I think that is where my strengths are. You know, constantly finding ways to figure on how I can improve. You know, and then look at the partnership on what, you know, can get better.

So I’m really happy that — I did text Danny Nestor and tell him I’m sorry that I broke his record. He had some kind words for me, which I can’t tell you.

So yeah, but it’s really nice, and Dan is a close friend of mine. I’ve won a couple titles with him. It’s really nice.

Yeah, happy any time you have anything like this, it’s really special. The only person to be representing India, and I really feel proud of that. Every time I know the tournament here, wherever an athlete is from, there is a flag out there. So it’s nice to see the Indian flag always.

You know, I really feel this week I got a lot of messages on, you know, how many people are still inspired with the fact that I have been able to do this and still looking to say, yes, age is, you know, not a number, as they say, but still it is possible to do it and, you know, that is what is the biggest win for me is that I’m still able to still manage and, you know, put a smile on somebody’s face, you know, whether it’s back home or anywhere.

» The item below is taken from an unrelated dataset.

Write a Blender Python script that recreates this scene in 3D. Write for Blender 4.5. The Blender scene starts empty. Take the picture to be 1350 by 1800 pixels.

Q. Any discussion between the two of you during the recent test series?

MATTHEW EBDEN: The cricket (smiling)? We keep it amicable. (Laughter.)

No, I’m quite happy to admit when the Aussies get thumped in India, but they came back and they do well. We keep an eye on it, I guess.

ROHAN BOPANNA: Yeah, there was nothing much to really say. More than Matty, there’s a few other Aussie guys who I really have a chat with, and especially I think Peersy, he keeps asking me, What’s up with the pitch? What’s your take on that?

I said, I’m as clueless as you are. I’m also reading it. A win is a win. You can’t really blame the externals. You’ve just got to go and play the sport.